§ **WHAT THE TASK REQUIRES**
Omit every picture, and retype the lines that run from the beginning of the data below through the line containing "post_fence('electric_fence', 'thin electric", inclusive.

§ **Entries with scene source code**
• • • •
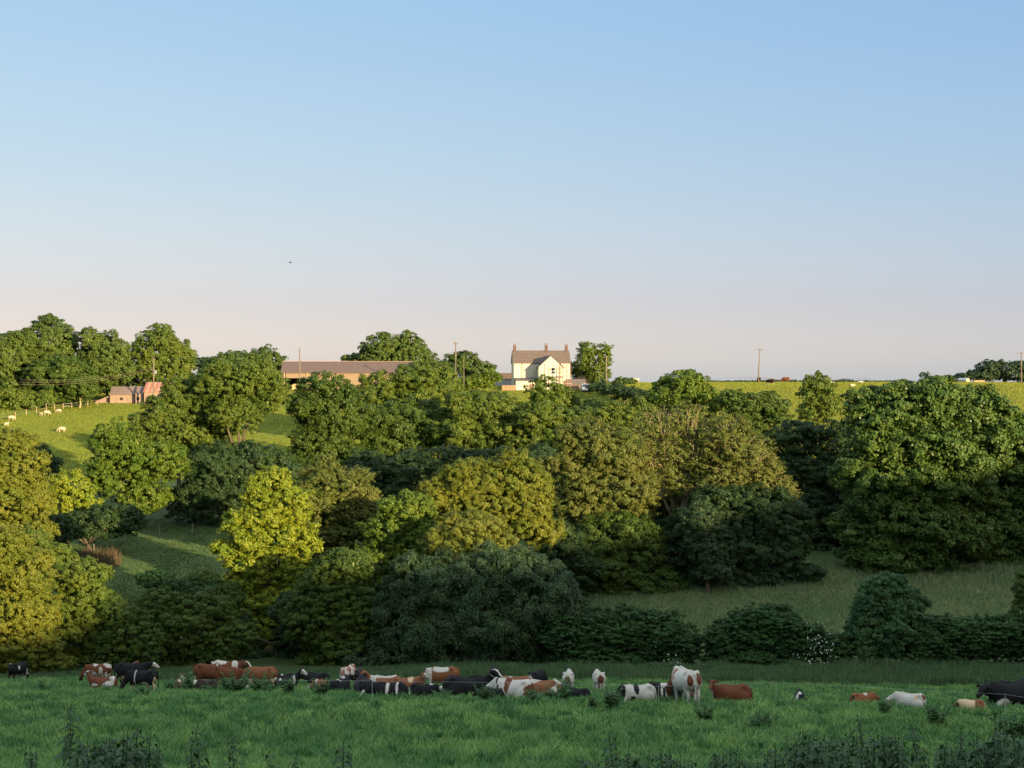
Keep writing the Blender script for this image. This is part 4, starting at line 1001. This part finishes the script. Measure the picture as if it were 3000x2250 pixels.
post_fence('stock_fence', 'old leaning posts along the top of the shaded lower field', [(X(px, d), d, s) for px, d, s in ((215,176,1),(277,180,1.1),(365,186,1.3),(467,192,1.1),(562,194,1.2),(660,197,1))], 1.2, .05, plain('grey_old_post',(.2,.18,.15),.9), (), jit=.15)
post_fence('electric_fence', 'thin electric fence wire on slim white posts crossing the cow field', [(X(px, d), d, s) for px, d, s in ((560,78,1),(1090,57,1),(1490,55.3,1),(1930,55.3,1),(2273,64,1.1),(2946,54,1.15),(3080,51,1.1))], .85, .009, plain('pale_plastic_post',(.42,.43,.40),.5), (.82,), jit=.02)

# ------------------------------------------------------------------ skyline oddments
d = 520; x = X(2836, d); z = gz(x, d)
t = thing('field_shelter', (x, d, -(1120-HOR)/F*d-.3), 'small round-roofed shelter with a sunlit end on the right skyline', 'shelter', rz=R(35))
mb = MB(); pr = [(-.9,0,-2.4),(.9,0,-2.4),(.9,0,.9)] + [(.9*math.cos(a), 0, .9+.8*math.sin(a)) for a in np.linspace(.2, math.pi-.2, 7)] + [(-.9,0,.9)]
mb.prism(pr, 0, (0,3.4,0)); mb.build('wall', plain('sunlit_end_boards',(.55,.36,.2)), t)  # orange of the low sun put into the end wall colour
mb = MB(); mb.prism([(1.0*math.cos(a), .1, .95+.85*math.sin(a)) for a in np.linspace(0, math.pi, 9)], 0, (0,3.5,0)); mb.build('roof', plain('pale_blue_sheet',(.45,.48,.55),.4), t)
x = X(2870, d)
t = thing('field_trough', (x, d, -(1120-HOR)/F*d-.3), 'low orange trough trailer beside the round-roofed shelter on the skyline', 'trailer')
mb = MB(); mb.prism([(-1.7,0,.2),(1.7,0,.2),(1.9,0,.95),(-1.9,0,.95)], 0, (0,1.4,0)); mb.build('body', plain('orange_paint',(.42,.24,.16)), t)
for s in (-1, 1):  # pale strips painting the highlights on top of the signal stalks
    mb = MB(); mb.tube([(s*1.0,-.1,-.02),(s*1.0,-.25,-.02)], .35, 12); mb.build('wheel', DARKIN, t)
# bird
b0 = P(851, 770, 210)
mb = MB()
mb.tube([(-.22,0,0),(-.05,0,.01),(.12,0,.02),(.2,0,.03)], [.02,.055,.05,.015], 8, (0,1,0))
for s in (-1, 1): mb.prism([(-.06,0,.03),(.08,0,.03),(.02,s*.2,.14),(-.1,s*.42,.05),(-.12,s*.2,.12)], 0, (0,0,.012))
bird = mb.build('bird', plain('dark_plumage',(.03,.03,.035)), None)
bird.location = b0; bird.rotation_euler = (0,0,R(30)); tag(bird, 'tiny dark bird flying in the open sky above the barn', 'bird')
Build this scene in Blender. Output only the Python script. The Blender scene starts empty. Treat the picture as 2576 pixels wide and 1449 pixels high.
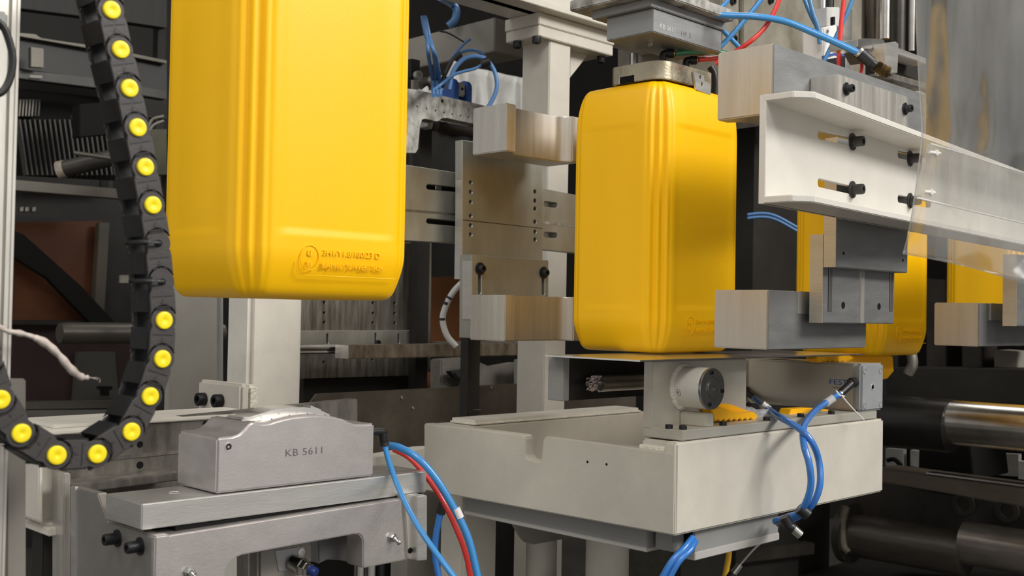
import bpy, bmesh, math, random
from mathutils import Vector, Matrix
V = Vector
random.seed(4)
SC = bpy.context.scene
COL = SC.collection
PI = math.pi
# ------------------------------------------------------------------ camera
W, H, FPX = 2576.0, 1449.0, 2800.0
CAM = V((0, 0, 1.3))
PITCH = math.atan((785 - H / 2) / FPX)
ROLL = 0.018
hf = V((1, 1, 0)).normalized()
hr = V((1, -1, 0)).normalized()
up = V((0, 0, 1))
FW = (hf * math.cos(PITCH) + up * math.sin(PITCH)).normalized()
U0 = (up * math.cos(PITCH) - hf * math.sin(PITCH)).normalized()
RT = (hr * math.cos(ROLL) + U0 * math.sin(ROLL)).normalized()
UP = (U0 * math.cos(ROLL) - hr * math.sin(ROLL)).normalized()
cd = bpy.data.cameras.new('camera')
cam = bpy.data.objects.new('camera', cd)
COL.objects.link(cam)
m = Matrix((RT, UP, -FW)).transposed().to_4x4()
m.translation = CAM
cam.matrix_world = m
cd.sensor_width = 36
cd.lens = FPX / W * 36
cd.clip_start = 0.05
cd.clip_end = 60
cd.dof.use_dof = True
cd.dof.focus_distance = 1.45
cd.dof.aperture_fstop = 12.0
SC.camera = cam
# ------------------------------------------------------------------ world and lamps
wd = bpy.data.worlds.new('world')
SC.world = wd
wd.use_nodes = True
wd.node_tree.nodes['Background'].inputs[0].default_value = (1.0, 0.98, 0.95, 1)
wd.node_tree.nodes['Background'].inputs[1].default_value = 0.56
SC.view_settings.view_transform = 'Standard'
SC.view_settings.look = 'None'
SC.view_settings.gamma = 1
SC.view_settings.exposure = 0.13
SC.view_settings.use_curve_mapping = False


def lamp(name, loc, aim, sx, sy, e, col=(1, 0.97, 0.92)):
    d = bpy.data.lights.new(name, 'AREA')
    d.shape = 'RECTANGLE'
    d.size, d.size_y, d.energy, d.color = sx, sy, e, col
    o = bpy.data.objects.new(name, d)
    COL.objects.link(o)
    o.location = loc
    o.rotation_euler = (V(aim) - V(loc)).to_track_quat('-Z', 'Y').to_euler()
    return o


lamp('hall_lamp', (2.4, -1.9, 3.4), (1.3, 1.0, 1.2), 2.0, 0.9, 116)
lamp('hall_lamp', (-0.9, -0.9, 3.9), (1.0, 1.2, 1.1), 1.6, 0.8, 44)
lamp('hall_lamp', (-1.6, 2.2, 4.2), (1.0, 1.2, 1.1), 1.6, 0.8, 16)
lamp('hall_lamp', (3.4, 2.6, 4.6), (2.6, 2.2, 0), 1.6, 0.8, 26)

# ------------------------------------------------------------------ rays
def ray(px, py):
    return FW + RT * ((px - W / 2) / FPX) - UP * ((py - H / 2) / FPX)


def HD(px, py, d):
    return CAM + ray(px, py) * d


def HP(px, py, p, n):
    r = ray(px, py)
    return CAM + r * ((V(p) - CAM).dot(n) / r.dot(n))


def HX(px, py, x):
    return HP(px, py, (x, 0, 0), V((1, 0, 0)))


def HY(px, py, y):
    return HP(px, py, (0, y, 0), V((0, 1, 0)))


def HZ(px, py, z):
    return HP(px, py, (0, 0, z), V((0, 0, 1)))


def dep(p):
    return (V(p) - CAM).dot(FW)


# ------------------------------------------------------------------ materials
def lin(c):
    r = []
    for v in c:
        v = v / 255.0
        r.append(v / 12.92 if v <= 0.04045 else ((v + 0.055) / 1.055) ** 2.4)
    return r + [1.0]


def mat(name, col, rough=0.5, metal=0.0, mott=0.0, msc=8.0, bump=0.0, bsc=60.0, st=(1, 1, 1), spec=0.5, col2=None,
        sss=0.0, rvar=0.0, coat=0.0, thr=None, dist=0.001):
    m = bpy.data.materials.new(name)
    m.use_nodes = True
    nt = m.node_tree
    b = nt.nodes['Principled BSDF']
    c = lin(col)
    b.inputs['Base Color'].default_value = c
    b.inputs['Roughness'].default_value = rough
    b.inputs['Metallic'].default_value = metal
    b.inputs['Specular IOR Level'].default_value = spec
    b.inputs['Coat Weight'].default_value = coat
    if sss:
        b.inputs['Subsurface Weight'].default_value = sss
        b.inputs['Subsurface Radius'].default_value = (0.02, 0.01, 0.002)
        b.inputs['Subsurface Scale'].default_value = 0.5
    tc = nt.nodes.new('ShaderNodeTexCoord')
    mp = nt.nodes.new('ShaderNodeMapping')
    mp.inputs['Scale'].default_value = st
    nt.links.new(tc.outputs['Object'], mp.inputs[0])
    if mott or col2 or rvar:
        n = nt.nodes.new('ShaderNodeTexNoise')
        n.inputs['Scale'].default_value = msc
        n.inputs['Detail'].default_value = 6
        n.inputs['Roughness'].default_value = 0.62
        nt.links.new(mp.outputs[0], n.inputs[0])
        if mott or col2:
            cr = nt.nodes.new('ShaderNodeValToRGB')
            t = thr or (0.33, 0.68)
            cr.color_ramp.elements[0].position = t[0]
            cr.color_ramp.elements[1].position = t[1]
            ca = lin(col2) if col2 else [v * (1 - mott) for v in c[:3]] + [1]
            cb = c if col2 else [min(1, v * (1 + mott * 0.6)) for v in c[:3]] + [1]
            cr.color_ramp.elements[0].color = ca
            cr.color_ramp.elements[1].color = cb
            nt.links.new(n.outputs[0], cr.inputs[0])
            nt.links.new(cr.outputs[0], b.inputs['Base Color'])
        if rvar:
            mr = nt.nodes.new('ShaderNodeMapRange')
            mr.inputs[1].default_value = 0.3
            mr.inputs[2].default_value = 0.7
            mr.inputs[3].default_value = max(0.02, rough - rvar)
            mr.inputs[4].default_value = rough + rvar
            nt.links.new(n.outputs[0], mr.inputs[0])
            nt.links.new(mr.outputs[0], b.inputs['Roughness'])
    if bump:
        n2 = nt.nodes.new('ShaderNodeTexNoise')
        n2.inputs['Scale'].default_value = bsc
        n2.inputs['Detail'].default_value = 4
        nt.links.new(mp.outputs[0], n2.inputs[0])
        bp = nt.nodes.new('ShaderNodeBump')
        bp.inputs['Strength'].default_value = bump
        bp.inputs['Distance'].default_value = dist
        nt.links.new(n2.outputs[0], bp.inputs['Height'])
        nt.links.new(bp.outputs[0], b.inputs['Normal'])
    return m


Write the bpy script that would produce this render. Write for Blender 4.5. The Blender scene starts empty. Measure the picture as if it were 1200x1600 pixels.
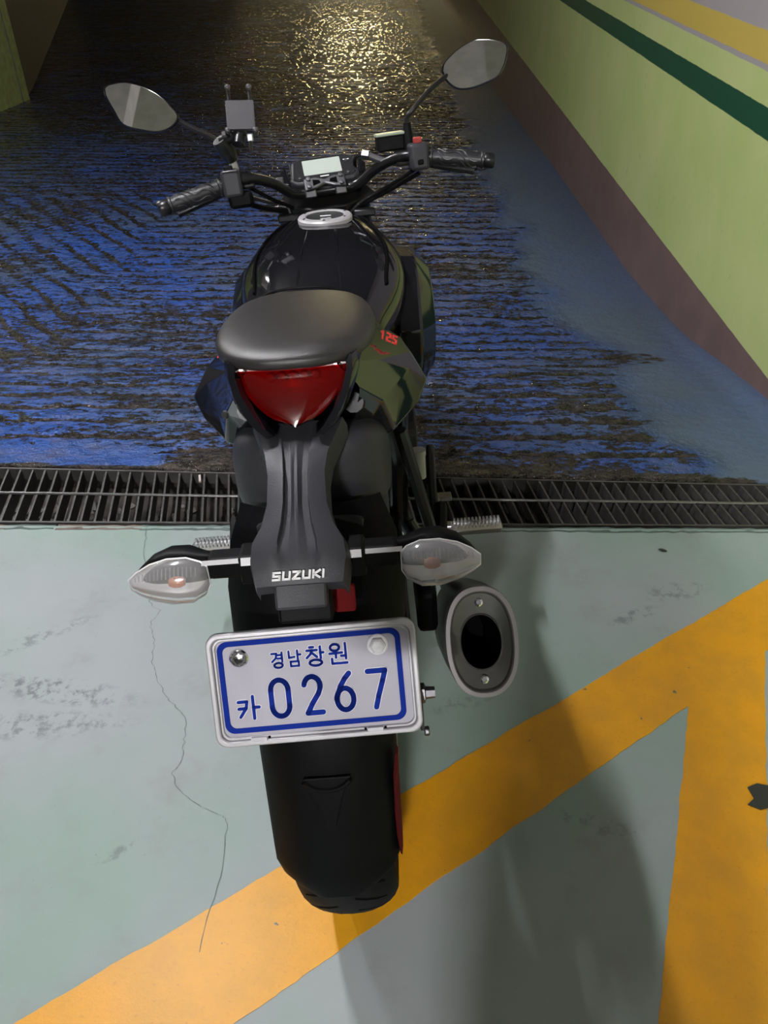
import bpy, bmesh, math, random
import numpy as np
from mathutils import Matrix, Vector

rnd = random.Random(7)
rad = math.radians
scene = bpy.context.scene
col = scene.collection

# ------------------------------------------------------------------ camera
F_PX, W_PX, H_PX = 1205.0, 1200.0, 1600.0
PITCH, ROLL = rad(38.6), rad(0.3)
cam_data = bpy.data.cameras.new('camera')
cam = bpy.data.objects.new('camera', cam_data)
col.objects.link(cam)
cam_data.sensor_fit = 'VERTICAL'
cam_data.sensor_height = 32.0
cam_data.lens = F_PX / H_PX * 32.0
cam_data.clip_start = 0.02
fw = Vector((0, math.cos(PITCH), -math.sin(PITCH)))
up = Vector((0, math.sin(PITCH), math.cos(PITCH)))
rt = Vector((1, 0, 0))
r2 = rt * math.cos(ROLL) + up * math.sin(ROLL)
u2 = up * math.cos(ROLL) - rt * math.sin(ROLL)
cam.matrix_world = Matrix(((r2.x, u2.x, -fw.x, 0.04), (r2.y, u2.y, -fw.y, -0.759),
                           (r2.z, u2.z, -fw.z, 1.26), (0, 0, 0, 1)))
scene.camera = cam

# ------------------------------------------------------------------ world, exposure
world = bpy.data.worlds.new('world')
scene.world = world
world.use_nodes = True
world.node_tree.nodes['Background'].inputs[0].default_value = (0.5, 0.55, 0.6, 1)
world.node_tree.nodes['Background'].inputs[1].default_value = 0.02
vs = scene.view_settings
vs.view_transform = 'Standard'
vs.look = 'None'
vs.gamma = 1.0
vs.use_curve_mapping = False
vs.exposure = 0.0

# ------------------------------------------------------------------ lamps of the garage (all on the ceiling, above the frame)
LAMPS = [  # name, location, length, tube radius, emission strength, colour, along y?, label
    ('key', (-0.76, 0.60, 2.38), 0.5, 0.014, 760.0, (0.97, 0.97, 1.0), True,
     'bright ceiling tube light just left above the parked motorcycle'),
    ('front', (-2.3, 2.3, 2.38), 1.2, 0.014, 820.0, (0.99, 0.98, 1.0), True,
     'ceiling tube light above the left side of the blue ramp'),
    ('back', (-0.27, -3.4, 2.38), 0.26, 0.02, 3000.0, (1.0, 0.98, 0.98), False,
     'ceiling tube light behind the photographer'),
    ('ramp', (-0.75, 24.0, 1.75), 1.3, 0.04, 290.0, (1.0, 0.80, 0.42), False,
     'warm ceiling light at the far end of the blue ramp'),
]
# ------------------------------------------------------------------ materials
MATS = {}
def new_mat(name):
    m = bpy.data.materials.new(name)
    m.use_nodes = True
    MATS[name] = m
    nt = m.node_tree
    return m, nt, nt.nodes['Principled BSDF']

def nd(nt, typ, **kw):
    n = nt.nodes.new(typ)
    for k, v in kw.items():
        setattr(n, k, v)
    return n

def math_n(nt, op, a, b=None, c=None, clamp=False):
    n = nt.nodes.new('ShaderNodeMath')
    n.operation = op
    n.use_clamp = clamp
    for i, v in enumerate((a, b, c)):
        if v is None:
            continue
        if isinstance(v, (int, float)):
            n.inputs[i].default_value = v
        else:
            nt.links.new(v, n.inputs[i])
    return n.outputs[0]

def mix_c(nt, fac, a, b):
    n = nt.nodes.new('ShaderNodeMix')
    n.data_type = 'RGBA'
    for sock, v in ((n.inputs[0], fac), (n.inputs[6], a), (n.inputs[7], b)):
        if isinstance(v, (int, float)):
            sock.default_value = v
        elif isinstance(v, tuple):
            sock.default_value = (*v, 1) if len(v) == 3 else v
        else:
            nt.links.new(v, sock)
    return n.outputs[2]

def smooth(nt, x, lo, hi):
    n = nt.nodes.new('ShaderNodeMapRange')
    n.interpolation_type = 'SMOOTHSTEP'
    nt.links.new(x, n.inputs[0])
    for i, v in ((1, lo), (2, hi)):
        if isinstance(v, (int, float)):
            n.inputs[i].default_value = v
        else:
            nt.links.new(v, n.inputs[i])
    n.inputs[3].default_value = 0
    n.inputs[4].default_value = 1
    return n.outputs[0]

def noise(nt, scale, detail=4, rough=0.55, vec=None, stretch=None, lac=2.0):
    co = nd(nt, 'ShaderNodeNewGeometry').outputs['Position'] if vec is None else vec
    if stretch:
        mp = nd(nt, 'ShaderNodeMapping')
        mp.inputs['Scale'].default_value = stretch
        nt.links.new(co, mp.inputs[0])
        co = mp.outputs[0]
    n = nd(nt, 'ShaderNodeTexNoise')
    n.inputs['Scale'].default_value = scale
    n.inputs['Detail'].default_value = detail
    n.inputs['Roughness'].default_value = rough
    n.inputs['Lacunarity'].default_value = lac
    nt.links.new(co, n.inputs['Vector'])
    return n.outputs[0]

def bump(nt, h, strength, dist, bsdf, normal=None):
    b = nd(nt, 'ShaderNodeBump')
    b.inputs['Strength'].default_value = strength
    b.inputs['Distance'].default_value = dist
    nt.links.new(h, b.inputs['Height'])
    if normal is not None:
        nt.links.new(normal, b.inputs['Normal'])
    nt.links.new(b.outputs[0], bsdf.inputs['Normal'])
    return b.outputs[0]

def simple(name, base, rough=0.5, metal=0.0, coat=0.0, bump_scale=None, bump_str=0.15, var=0.0, spec=0.5):
    m, nt, b = new_mat(name)
    b.inputs['Base Color'].default_value = (*base, 1)
    b.inputs['Roughness'].default_value = rough
    b.inputs['Metallic'].default_value = metal
    b.inputs['Coat Weight'].default_value = coat
    b.inputs['Specular IOR Level'].default_value = spec
    co = nd(nt, 'ShaderNodeTexCoord').outputs['Object']
    if bump_scale:
        bump(nt, noise(nt, bump_scale, 3, vec=co), bump_str, 0.001, b)
    if var > 0:
        f = noise(nt, 14.0, 4, vec=co)
        lo = tuple(c * (1 - var) for c in base)
        hi = tuple(min(1, c * (1 + var)) for c in base)
        nt.links.new(mix_c(nt, smooth(nt, f, 0.3, 0.7), lo, hi), b.inputs['Base Color'])
    else:
        f = noise(nt, 30.0, 3, vec=co)
        nt.links.new(math_n(nt, 'MULTIPLY_ADD', f, rough * 0.3, rough * 0.85), b.inputs['Roughness'])
    return m

simple('gloss_black', (0.006, 0.006, 0.008), 0.07, coat=0.15)
simple('matte_plastic', (0.027, 0.027, 0.032), 0.46, bump_scale=900, bump_str=0.25, spec=0.35)
simple('dark_plastic', (0.0022, 0.0022, 0.0026), 0.5, bump_scale=600, bump_str=0.2, spec=0.10)
simple('rubber', (0.004, 0.004, 0.0042), 0.6, bump_scale=300, bump_str=0.2, spec=0.12)
simple('grip_rubber', (0.014, 0.014, 0.016), 0.42)
simple('seat_vinyl', (0.026, 0.024, 0.024), 0.33, bump_scale=1300, bump_str=0.3)
simple('black_metal', (0.012, 0.012, 0.013), 0.3, metal=0.3)
simple('engine_metal', (0.02, 0.02, 0.022), 0.45, metal=0.5, var=0.3)
simple('grey_metal', (0.16, 0.16, 0.17), 0.38, metal=0.9)
simple('aluminium', (0.66, 0.66, 0.68), 0.3, metal=0.9)
simple('chrome', (0.8, 0.8, 0.82), 0.12, metal=1.0)
simple('steel_rim', (0.20, 0.185, 0.185), 0.45, metal=0.3)
simple('muffler_plate', (0.075, 0.075, 0.068), 0.35, metal=0.4)
simple('soot_gap_black', (0.002, 0.002, 0.002), 0.8, spec=0.03)  # soot and dark joints; also the shade painted into slots and openings
simple('plate_silver', (0.44, 0.43, 0.45), 0.42, metal=0.35, var=0.04)
simple('plate_white', (0.415, 0.405, 0.465), 0.5, var=0.03, spec=0.2)
simple('plate_blue', (0.006, 0.024, 0.24), 0.6, spec=0.05)
simple('white_cap', (0.78, 0.77, 0.80), 0.35)
simple('white_print', (0.72, 0.72, 0.72), 0.4)
simple('red_print', (0.62, 0.035, 0.03), 0.4)
simple('red_reflector', (0.16, 0.006, 0.008), 0.6, spec=0.08)
simple('red_strip', (0.07, 0.005, 0.006), 0.6, spec=0.1)
simple('kill_red', (0.30, 0.025, 0.022), 0.4)
simple('lcd', (0.42, 0.47, 0.42), 0.25)
simple('meter_face', (0.02, 0.02, 0.022), 0.25)
simple('amber', (0.62, 0.17, 0.03), 0.2)
simple('ring_silver', (0.42, 0.41, 0.42), 0.4, metal=0.2)
simple('reflector_chrome', (0.78, 0.77, 0.78), 0.3, metal=0.2)
simple('mirror_glass', (0.95, 0.93, 0.90), 0.02, metal=1.0)
simple('tan_metal', (0.25, 0.17, 0.07), 0.5, metal=0.3)
simple('pale_boot', (0.35, 0.36, 0.33), 0.5)
simple('phone_grey', (0.045, 0.042, 0.048), 0.42)
simple('reservoir', (0.30, 0.36, 0.27), 0.3)  # pale green of the lid imitates light falling on its top
simple('grate_steel', (0.060, 0.056, 0.054), 0.5, metal=0.15, bump_scale=160, bump_str=0.4, var=0.3)
simple('rod_steel', (0.20, 0.195, 0.20), 0.33, metal=0.8, bump_scale=200, bump_str=0.5)
simple('mud', (0.045, 0.038, 0.034), 0.55, bump_scale=60, bump_str=1.0, var=0.5)
simple('pebble_grey', (0.15, 0.14, 0.13), 0.3, var=0.4)
simple('mortar', (0.17, 0.125, 0.105), 0.85, bump_scale=120, bump_str=0.8, var=0.4)
simple('chip_green', (0.09, 0.13, 0.12), 0.6, var=0.2)
simple('crack_dark', (0.10, 0.13, 0.115), 0.8)
simple('stain_dark', (0.05, 0.07, 0.062), 0.6)
simple('paper_white', (0.6, 0.52, 0.48), 0.6)
simple('scrap_dark', (0.025, 0.028, 0.024), 0.6)
simple('lamp_white', (0.8, 0.8, 0.8), 0.4)
simple('concrete_grey', (0.23, 0.215, 0.195), 0.8, var=0.12)
simple('beam_grey', (0.30, 0.285, 0.265), 0.8, var=0.1)
simple('green_wall', (0.46, 0.56, 0.18), 0.45, var=0.15)
simple('wall_dull', (0.13, 0.13, 0.115), 0.7, var=0.15)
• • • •
§ **COMPLETED EXERCISE**
Keep writing the Blender script for this image. This is part 4, starting at line 1001. This part finishes the script. Measure the picture as if it were 3000x2250 pixels.
post_fence('stock_fence', 'old leaning posts along the top of the shaded lower field', [(X(px, d), d, s) for px, d, s in ((215,176,1),(277,180,1.1),(365,186,1.3),(467,192,1.1),(562,194,1.2),(660,197,1))], 1.2, .05, plain('grey_old_post',(.2,.18,.15),.9), (), jit=.15)
post_fence('electric_fence', 'thin electric fence wire on slim white posts crossing the cow field', [(X(px, d), d, s) for px, d, s in ((560,78,1),(1090,57,1),(1490,55.3,1),(1930,55.3,1),(2273,64,1.1),(2946,54,1.15),(3080,51,1.1))], .85, .009, plain('pale_plastic_post',(.42,.43,.40),.5), (.82,), jit=.02)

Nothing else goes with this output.